I can’t believe I am going to post on papyrus.
Sounds like a dull topic doesn’t it? But papyrus is the foundation of the New Testament. It is literally the foundation of the New Testament.
Old Testament research is pretty much a matter of digging for buried buildings or inscribed tablets. New Testament archaeology is primarily a matter of written documents.
On papyrus.
Papyrus is not a permanent material. It comes from a reed grown in the shallow lakes and rivers in Egypt and Syria. The reeds were stripped and cut lengthwise into thin narrow slices before being beaten and pressed together into two layers set at right angles to each other. Then the reeds are dried and a whitish surface begins to emerge. That surface is polished with a stone and then it is ready for writing inks to be applied. Shipments of papyrus were sent around the world from the Syrian port Byblos.*
What was written on papyrus? You might think only important sacred documents or legal documents or records of large monetary transactions. No, Paul Little says papyrus has been recovered that includes housewife shopping lists, private notes, literary texts, records of collections of sacred Scriptures, the whole gamut of what a bunch of human beings would record on paper.
You might think that a shopping list or a private note would not be of any value but Little says that is not so. These “toss away” artifacts have gone a long way toward opening up an understanding of the language of the people of the New Testament.
We know that most of the New Testament was written in Greek but did the common man understand it? In comparing everyday language gathered from less important papyrus to the Greek of the New Testament, scholars have found that New Testament Greek was very similar to the language of the common people.
You might wonder how papyrus was stored. It was not stored in a book-like form on a shelf. Papyrus scrolls were glued together and then wound around a stick to make them into a tight bundle. Writing was usually written on one side of the scroll. The average scroll was from twenty to thirty-five feet long. They were easy to store. We are so used to using books, we don’t believe that but I found a quote from a man named Callimachus, a professional cataloguer in the ancient library of Alexandria. He said “a big book is a big nuisance.”

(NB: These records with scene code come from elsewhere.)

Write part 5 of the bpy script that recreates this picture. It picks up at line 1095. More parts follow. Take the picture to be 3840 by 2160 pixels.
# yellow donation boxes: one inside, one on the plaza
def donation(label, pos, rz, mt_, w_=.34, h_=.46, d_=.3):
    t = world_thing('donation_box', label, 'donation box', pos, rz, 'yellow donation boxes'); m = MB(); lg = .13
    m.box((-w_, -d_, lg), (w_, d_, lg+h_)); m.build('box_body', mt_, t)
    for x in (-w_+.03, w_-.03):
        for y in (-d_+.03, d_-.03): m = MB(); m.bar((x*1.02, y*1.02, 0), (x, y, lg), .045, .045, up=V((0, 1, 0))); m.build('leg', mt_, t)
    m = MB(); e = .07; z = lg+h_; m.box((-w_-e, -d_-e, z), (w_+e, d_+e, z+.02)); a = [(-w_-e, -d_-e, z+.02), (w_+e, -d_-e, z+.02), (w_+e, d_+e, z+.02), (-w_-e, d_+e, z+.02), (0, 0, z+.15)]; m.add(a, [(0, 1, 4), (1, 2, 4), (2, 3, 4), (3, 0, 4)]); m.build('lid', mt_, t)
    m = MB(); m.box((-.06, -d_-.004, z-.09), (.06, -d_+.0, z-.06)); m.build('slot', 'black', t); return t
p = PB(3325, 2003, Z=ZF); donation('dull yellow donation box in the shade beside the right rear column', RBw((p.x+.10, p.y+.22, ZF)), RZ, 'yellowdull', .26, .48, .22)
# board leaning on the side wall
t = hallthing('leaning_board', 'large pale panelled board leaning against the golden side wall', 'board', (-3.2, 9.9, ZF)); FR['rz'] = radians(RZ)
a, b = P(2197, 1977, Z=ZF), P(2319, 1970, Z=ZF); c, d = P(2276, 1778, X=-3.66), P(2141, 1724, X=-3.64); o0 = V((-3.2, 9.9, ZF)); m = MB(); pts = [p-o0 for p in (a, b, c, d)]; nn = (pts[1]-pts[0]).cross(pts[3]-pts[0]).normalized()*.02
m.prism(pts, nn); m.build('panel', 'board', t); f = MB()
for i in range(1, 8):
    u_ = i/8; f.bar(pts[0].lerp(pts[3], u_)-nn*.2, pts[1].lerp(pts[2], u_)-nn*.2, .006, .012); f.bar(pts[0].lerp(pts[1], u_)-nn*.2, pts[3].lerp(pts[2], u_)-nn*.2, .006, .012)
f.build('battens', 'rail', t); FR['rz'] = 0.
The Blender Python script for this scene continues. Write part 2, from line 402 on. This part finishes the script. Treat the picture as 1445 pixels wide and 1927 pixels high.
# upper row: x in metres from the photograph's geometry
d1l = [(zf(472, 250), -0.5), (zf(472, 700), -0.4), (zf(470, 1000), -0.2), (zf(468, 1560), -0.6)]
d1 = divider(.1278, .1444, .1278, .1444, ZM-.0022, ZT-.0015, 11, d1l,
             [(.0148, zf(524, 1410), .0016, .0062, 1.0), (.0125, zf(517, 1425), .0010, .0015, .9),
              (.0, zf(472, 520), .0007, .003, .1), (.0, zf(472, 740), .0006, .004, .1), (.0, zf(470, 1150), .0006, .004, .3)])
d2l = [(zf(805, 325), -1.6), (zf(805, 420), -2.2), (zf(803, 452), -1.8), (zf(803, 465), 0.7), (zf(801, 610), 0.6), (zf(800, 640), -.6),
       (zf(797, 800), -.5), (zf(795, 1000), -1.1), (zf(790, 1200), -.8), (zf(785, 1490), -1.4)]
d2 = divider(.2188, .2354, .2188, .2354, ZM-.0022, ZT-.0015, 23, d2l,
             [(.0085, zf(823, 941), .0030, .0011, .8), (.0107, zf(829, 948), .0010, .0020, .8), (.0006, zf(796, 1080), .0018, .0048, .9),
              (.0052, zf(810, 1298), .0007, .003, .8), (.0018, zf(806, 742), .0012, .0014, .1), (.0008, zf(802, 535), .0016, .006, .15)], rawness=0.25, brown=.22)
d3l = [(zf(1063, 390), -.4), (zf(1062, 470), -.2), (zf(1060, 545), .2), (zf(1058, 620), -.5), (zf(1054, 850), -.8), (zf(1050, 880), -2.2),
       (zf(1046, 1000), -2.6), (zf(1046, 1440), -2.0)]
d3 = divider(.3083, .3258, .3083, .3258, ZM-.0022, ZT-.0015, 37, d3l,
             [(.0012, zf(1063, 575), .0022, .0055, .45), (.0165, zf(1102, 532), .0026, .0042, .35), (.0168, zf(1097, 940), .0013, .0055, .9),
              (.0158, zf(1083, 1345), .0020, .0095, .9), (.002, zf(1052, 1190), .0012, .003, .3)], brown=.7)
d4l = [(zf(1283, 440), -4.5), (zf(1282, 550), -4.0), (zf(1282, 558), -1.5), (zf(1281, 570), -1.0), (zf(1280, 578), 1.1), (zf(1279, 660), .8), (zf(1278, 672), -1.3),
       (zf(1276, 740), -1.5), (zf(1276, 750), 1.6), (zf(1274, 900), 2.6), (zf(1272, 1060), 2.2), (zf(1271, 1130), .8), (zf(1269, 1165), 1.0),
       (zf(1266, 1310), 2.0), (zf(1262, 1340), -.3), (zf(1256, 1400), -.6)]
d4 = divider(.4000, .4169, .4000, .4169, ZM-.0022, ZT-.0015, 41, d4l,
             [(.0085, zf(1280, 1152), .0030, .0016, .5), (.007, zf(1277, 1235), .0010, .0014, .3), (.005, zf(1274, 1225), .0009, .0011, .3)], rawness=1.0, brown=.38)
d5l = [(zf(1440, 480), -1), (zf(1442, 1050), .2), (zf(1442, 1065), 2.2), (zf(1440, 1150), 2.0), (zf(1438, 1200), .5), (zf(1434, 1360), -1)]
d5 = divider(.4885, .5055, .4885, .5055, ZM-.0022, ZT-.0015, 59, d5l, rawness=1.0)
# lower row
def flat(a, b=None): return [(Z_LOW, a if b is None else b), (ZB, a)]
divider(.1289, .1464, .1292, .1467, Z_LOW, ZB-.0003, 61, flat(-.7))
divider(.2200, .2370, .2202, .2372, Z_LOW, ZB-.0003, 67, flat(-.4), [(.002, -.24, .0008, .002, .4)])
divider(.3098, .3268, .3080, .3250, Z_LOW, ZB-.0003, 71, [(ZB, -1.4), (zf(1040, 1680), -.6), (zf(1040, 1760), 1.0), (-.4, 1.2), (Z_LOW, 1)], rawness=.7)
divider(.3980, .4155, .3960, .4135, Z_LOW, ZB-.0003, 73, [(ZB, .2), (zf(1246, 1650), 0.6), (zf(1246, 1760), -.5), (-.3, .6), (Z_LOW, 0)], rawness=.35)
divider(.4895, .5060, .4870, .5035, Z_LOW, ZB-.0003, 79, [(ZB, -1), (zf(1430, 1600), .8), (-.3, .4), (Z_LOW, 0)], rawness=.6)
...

The spread of Christianity and advent of the printing press in 1440 made the book the common form to read from for many years.
Today many think we are transitioning to a new form of reading material; we are going from the book to the computer file and the technological device screen.
No one knows where we are going in our use of the Bible. However at this point in human history the New Testament is humanity’s most reliable ancient document. We have thousands of copies of the New Testament, all dated closely to the original writing. In fact, we are more sure the New Testament remains as it was originally written by its writers than we are sure of writings we attribute to Plato, or Aristotle, or Homer’s Iliad.
Yes today I have posted on papyrus [actually I have not]. I have posted a soft copy on a cloud platform called stjohnstudies.com which is administered by wordpress.
Well you understand what I am saying; my topic today was papyrus.
Posting a soft copy on “the cloud” and all that other stuff; much easier to understand papyrus isn’t it?